Au-delà de ce socle essentiel, il est également – surtout – question d'accompagner l'utilisateur, au quotidien, dans sa vie d'entrepreneur, à travers, notamment, des fonctions extra-bancaires de suivi d'activité et de prédiction à long terme de la trésorerie. Ces capacités d'analyse – qui reposent (évidemment) sur des technologies d'intelligence artificielle – permettront en outre, nous assure-t-on, de lui prodiguer des recommandations personnalisées destinées à l'aider à anticiper ses besoins et à piloter sa croissance.

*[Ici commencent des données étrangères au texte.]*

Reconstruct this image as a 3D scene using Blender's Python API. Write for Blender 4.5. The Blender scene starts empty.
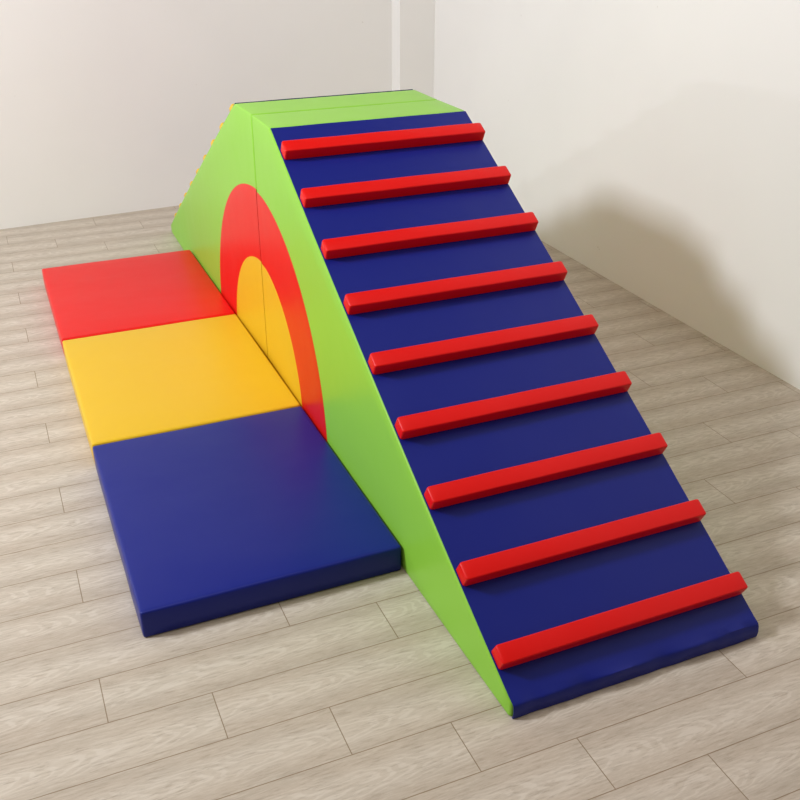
import bpy, bmesh, math, random
from mathutils import Vector, Matrix, noise

S = 1.4                      # metres per layout unit
random.seed(4)
scene = bpy.context.scene
C = scene.collection

# ------------------------------------------------------------------ camera
YAW, PITCH, ROLL, F = 2.7383, -0.4853, 0.0005, 967.09
cp = math.cos(PITCH)
fw = Vector((math.cos(YAW)*cp, math.sin(YAW)*cp, math.sin(PITCH)))
rt = fw.cross(Vector((0, 0, 1))).normalized()
up = rt.cross(fw)
r2 = rt*math.cos(ROLL) + up*math.sin(ROLL)
u2 = up*math.cos(ROLL) - rt*math.sin(ROLL)
cam_d = bpy.data.cameras.new('camera')
cam = bpy.data.objects.new('camera', cam_d)
C.objects.link(cam)
m = Matrix((r2, u2, -fw)).transposed().to_4x4()
m.translation = Vector((2.2246, -0.5753, 1.1169))*S
cam.matrix_world = m
cam_d.sensor_width = 36
cam_d.lens = F/800*36
scene.camera = cam

# ------------------------------------------------------------------ world, lamps, exposure
world = bpy.data.worlds.new('room_light')
scene.world = world
world.use_nodes = True
bg = world.node_tree.nodes['Background']
bg.inputs[0].default_value = (1.0, 0.76, 0.48, 1)
bg.inputs[1].default_value = 0.21

def area(name, loc, target, size, size_y, power, col):
    d = bpy.data.lights.new(name, 'AREA')
    d.shape = 'RECTANGLE'; d.size = size*S; d.size_y = size_y*S
    d.energy = power; d.color = col
    o = bpy.data.objects.new(name, d); C.objects.link(o)
    o.location = Vector(loc)*S
    o.rotation_euler = (Vector(target) - Vector(loc)).to_track_quat('-Z', 'Y').to_euler()
    return o
area('key_softbox', (0.32, -2.30, 2.13), (0.0, 1.2, 0.75), 0.4, 0.4, 144, (0.93, 0.98, 1.07))
area('side_softbox', (-0.95, -1.87, 0.62), (-0.1, 1.2, 0.5), 0.03, 0.03, 8.5, (0.94, 0.98, 1.05))
area('overhead_fill', (0.65, -0.6, 2.6), (-0.35, 0.3, 0.0), 2.4, 2.4, 47, (1.0, 0.95, 0.88))  # unseen fill added overhead to brighten top faces, back wall and ramp front
scene.view_settings.view_transform = 'Standard'
scene.view_settings.look = 'None'
scene.view_settings.gamma = 1
scene.view_settings.use_curve_mapping = False
scene.view_settings.exposure = 0.0

# ------------------------------------------------------------------ materials
def lin(c):
    return tuple(((v/255)/12.92 if v/255 <= .04045 else ((v/255+.055)/1.055)**2.4) for v in c) + (1,)

class NT:
    def __init__(s, name):
        s.m = bpy.data.materials.new(name); s.m.use_nodes = True
        s.t = s.m.node_tree; s.b = s.t.nodes['Principled BSDF']
    def n(s, kind, **kw):
        o = s.t.nodes.new(kind)
        for k, v in kw.items(): setattr(o, k, v)
        return o
    def l(s, a, b): s.t.links.new(a, b)
    def math(s, op, a, b=None, c=None):
        o = s.n('ShaderNodeMath', operation=op)
        for i, v in enumerate((a, b, c)):
            if v is None: continue
            if isinstance(v, (int, float)): o.inputs[i].default_value = v
            else: s.l(v, o.inputs[i])
        return o.outputs[0]
    def mix(s, fac, a, b, blend='MIX'):
        o = s.n('ShaderNodeMix', data_type='RGBA', blend_type=blend)
        for sock, v in ((o.inputs['Factor'], fac), (o.inputs['A'], a), (o.inputs['B'], b)):
            if isinstance(v, (int, float, tuple)): sock.default_value = v
            else: s.l(v, sock)
        return o.outputs['Result']
    def ramp(s, x, lo, hi, a=0.0, b=1.0):
        o = s.n('ShaderNodeMapRange', interpolation_type='SMOOTHSTEP')
        s.l(x, o.inputs[0])
        for i, v in enumerate((lo, hi, a, b)): o.inputs[i+1].default_value = v
        return o.outputs[0]

def vinyl(name, rgb, rough=0.36, spec=0.24):
    k = NT(name)
    k.b.inputs['Base Color'].default_value = lin(rgb)
    k.b.inputs['Roughness'].default_value = rough
    k.b.inputs['Specular IOR Level'].default_value = spec
    tc = k.n('ShaderNodeTexCoord')
    v = k.n('ShaderNodeTexVoronoi'); v.inputs['Scale'].default_value = 520
    w = k.n('ShaderNodeTexNoise'); w.inputs['Scale'].default_value = 5; w.inputs['Detail'].default_value = 2
    k.l(tc.outputs['Object'], v.inputs[0]); k.l(tc.outputs['Object'], w.inputs[0])
    b1 = k.n('ShaderNodeBump'); b1.inputs['Strength'].default_value = 0.06; b1.inputs['Distance'].default_value = 0.0006
    b2 = k.n('ShaderNodeBump'); b2.inputs['Strength'].default_value = 0.25; b2.inputs['Distance'].default_value = 0.012
    k.l(v.outputs['Distance'], b1.inputs['Height']); k.l(w.outputs[0], b2.inputs['Height'])
    k.l(b1.outputs[0], b2.inputs['Normal']); k.l(b2.outputs[0], k.b.inputs['Normal'])
    return k.m
GREEN = vinyl('green_vinyl', (142, 203, 66))
RED = vinyl('red_vinyl', (224, 10, 8))
PRED = vinyl('arch_red_vinyl', (224, 26, 16))
BLUE = vinyl('blue_vinyl', (17, 31, 124))
YELLOW = vinyl('yellow_vinyl', (224, 182, 34))

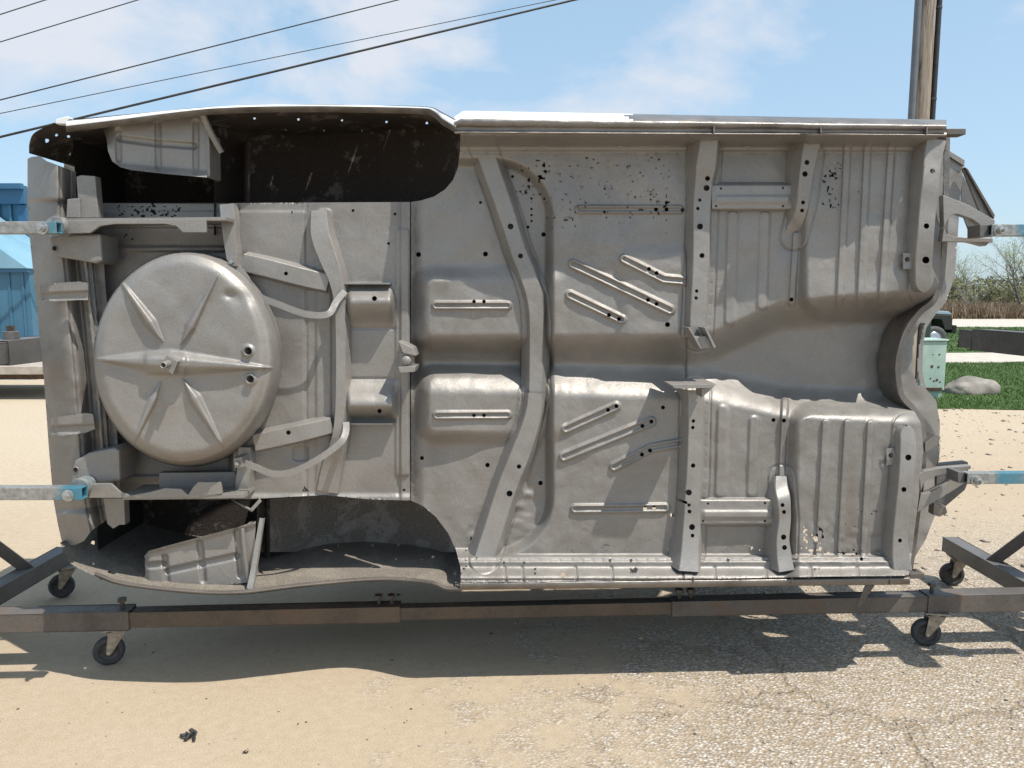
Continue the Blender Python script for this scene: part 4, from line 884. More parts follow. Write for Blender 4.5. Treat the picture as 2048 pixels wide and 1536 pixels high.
beam('beam_tube', 1340, 1852, .066, 'frame'); beam('beam_sleeve', 1846, 2420, .078, 'frame')
def set_bolt(px, z):
    b = beam_pt(px, z); o = cyl('set_bolt', stand, b, b+Vector((0, 0, .034)), .0085, 'bolt_d', n=8)
    cyl('bolt_head', o, b+Vector((0, 0, .030)), b+Vector((0, 0, .044)), .018, 'bolt_d', n=6)
set_bolt(245, zb+.038); set_bolt(758, zb+.031); set_bolt(783, zb+.031); set_bolt(1358, zb+.031); set_bolt(1381, zb+.031); set_bolt(1863, zb+.038)
def caster(gp, ang, ztop, off=.035, R=.060):
    gp = Vector(gp); ax = Vector((math.sin(ang), math.cos(ang), 0)); side = Vector((math.cos(ang), -math.sin(ang), 0))*off
    c = gp + Vector((0, 0, R)); e = thing('caster', None, None, gp); del_keys = [k for k in ('label', 'category') if k in e]
    for k in del_keys: del e[k]
    e.parent = stand; e.matrix_parent_inverse = Matrix.Translation(-stand.location)
    w = .019
    def put(o): o.parent = e; o.matrix_parent_inverse = Matrix.Translation(-gp); return o
    put(lathe('tyre', None, c - ax*w, ax, [(.004, R*.62), (.001, R*.66), (0, R*.80), (.005, R*.95), (.012, R), (2*w-.012, R), (2*w-.005, R*.95), (2*w, R*.80), (2*w-.001, R*.66), (2*w-.004, R*.62)], 'rubber', 36))
    put(lathe('hub', None, c - ax*w, ax, [(.007, .0001), (.007, R*.25), (.010, R*.32), (.012, R*.55), (.004, R*.63), (2*w-.004, R*.63), (2*w-.012, R*.55), (2*w-.007, R*.25), (2*w-.007, .0001)], 'hub', 28))
    top = c + side; top.z = ztop-.022
    parts = []
    for s in (-1, 1):
        o = ax*(s*(w+.008)); th = ax*(s*.0035); d = Vector((math.cos(ang), -math.sin(ang), 0))
        pl = [top + d*.036, top - d*.030, c - d*.010 + Vector((0, 0, -.004)), c + Vector((0, 0, -.014)), c + d*.012 + Vector((0, 0, -.004))]
        V = [p+o for p in pl] + [p+o+th for p in pl]; n = 5
        parts.append((V, [list(range(n)), list(range(2*n-1, n-1, -1))] + [[i, n+i, n+(i+1) % n, (i+1) % n] for i in range(n)]))
    parts.append(bar_vf(top - ax*.031 + Vector((0, 0, .003)), top + ax*.031 + Vector((0, 0, .003)), .070, .006))
    V, Fc = join_lists(parts); put(mesh_obj('fork', V, Fc, 'zinc', None, False, None, .0015))
    V, Fc = cyl_vf(top + Vector((0, 0, .005)), top + Vector((0, 0, .014)), .032, n=20); V2, F2 = bar_vf(top - ax*.042 + Vector((0, 0, .018)), top + ax*.042 + Vector((0, 0, .018)), .10, .007)
    V, Fc = join_lists([(V, Fc), (V2, F2)]); put(mesh_obj('top_plate', V, Fc, 'zinc', None, False, None, .001))
    put(cyl('axle_bolt', None, c - ax*(w+.014), c + ax*(w+.014), .006, 'bolt', n=8))
caster(bl, math.radians(-24), zb-.039, .03); caster(br_, math.radians(12), zb-.039, .03)
fl, fr = G(125, 1194), G(1902, 1170)
caster(fl, math.radians(-16), zb-.038, .03); caster(fr, math.radians(10), zb-.038, .03)
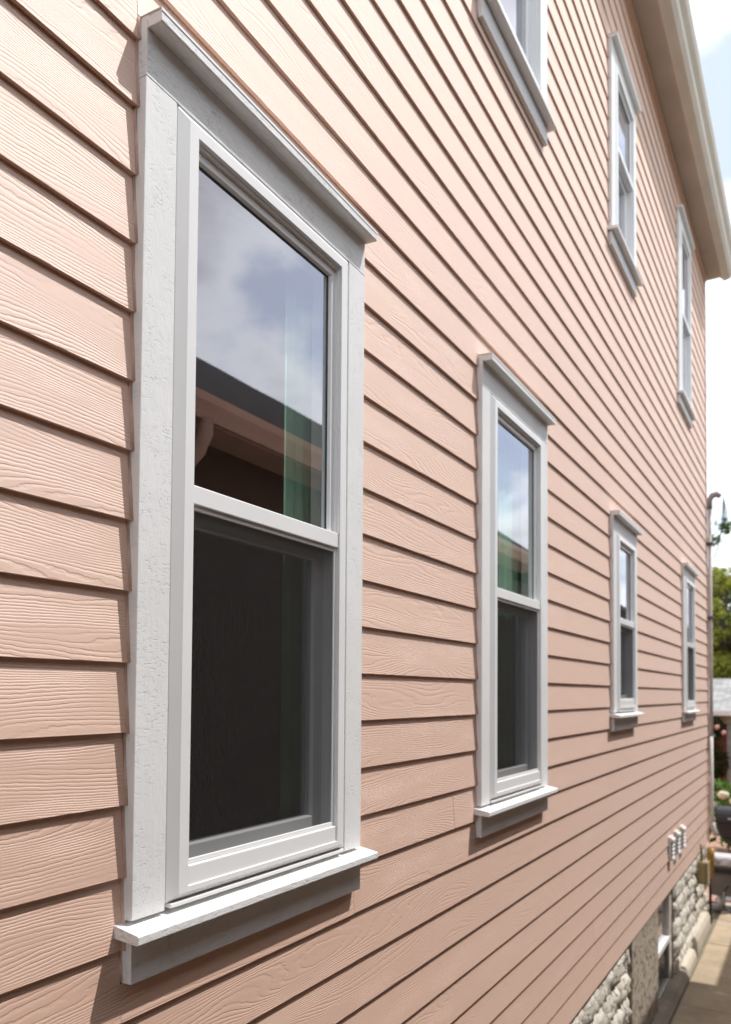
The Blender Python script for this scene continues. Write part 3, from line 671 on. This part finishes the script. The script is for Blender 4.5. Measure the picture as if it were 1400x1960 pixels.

L'objectif du Crédit du Nord est donc de faire de Prismea bien plus qu'un simple compte, avec sa classique palette de produits financiers, et de fournir un véritable assistant professionnel ou, comme l'affirme la campagne sur Twitter, un DAF (Directeur Administratif et Financier) attentif et toujours présent. Le concept rejoint de la sorte une tendance actuellement en hausse, qui devrait rencontrer un écho positif chez tous les professionnels qui se sentent débordés par le fardeau de la gestion d'entreprise.
Si la vision est tout à fait convaincante, sa concrétisation m'inspire hélas quelques doutes. En particulier, les illustrations dans lesquelles on ne voit, sous le titre pompeux d'analyses, que des comparaisons, par mois ou par année, d'une synthèse des entrées et sorties d'argent (même quand elles intègrent des données de comptes externes, grâce à l'agrégateur embarqué) laissent imaginer que les clients risquent de rester sur leur faim… Espérons que le futur DAF virtuel possédera plus de compétences…
Autre sujet d'inquiétude majeur, l'évocation d'une solution innovante de crédit instantané, qui serait le complément idéal aux estimations prévisionnelles de trésorerie… mais qui ne sera pas disponible avant la fin 2020 ! S'il faut s'attendre à de tels délais, en années, avant d'obtenir une solution suffisamment complète pour être réellement utile, il y a de quoi être pessimiste. Dans l'intervalle, le Crédit du Nord vante l'accès possible à son propre catalogue… mais, dans ce cas, à quoi bon passer par sa filiale mobile ?
Ces limitations sont, en fait, une illustration supplémentaire de l'impact des lourdeurs internes des banques historiques sur le développement de nouveaux modèles. En effet, Prismea a beau être présentée comme un projet d'intrapreneuriat (issu de l'Internal Startup Call de Société Générale) et être bâtie sur des infrastructures indépendantes (dont les services de paiement de Treezor), le cadre existant s'avère trop rigide pour procurer la latitude nécessaire à la création d'une vraie startup, compétitive.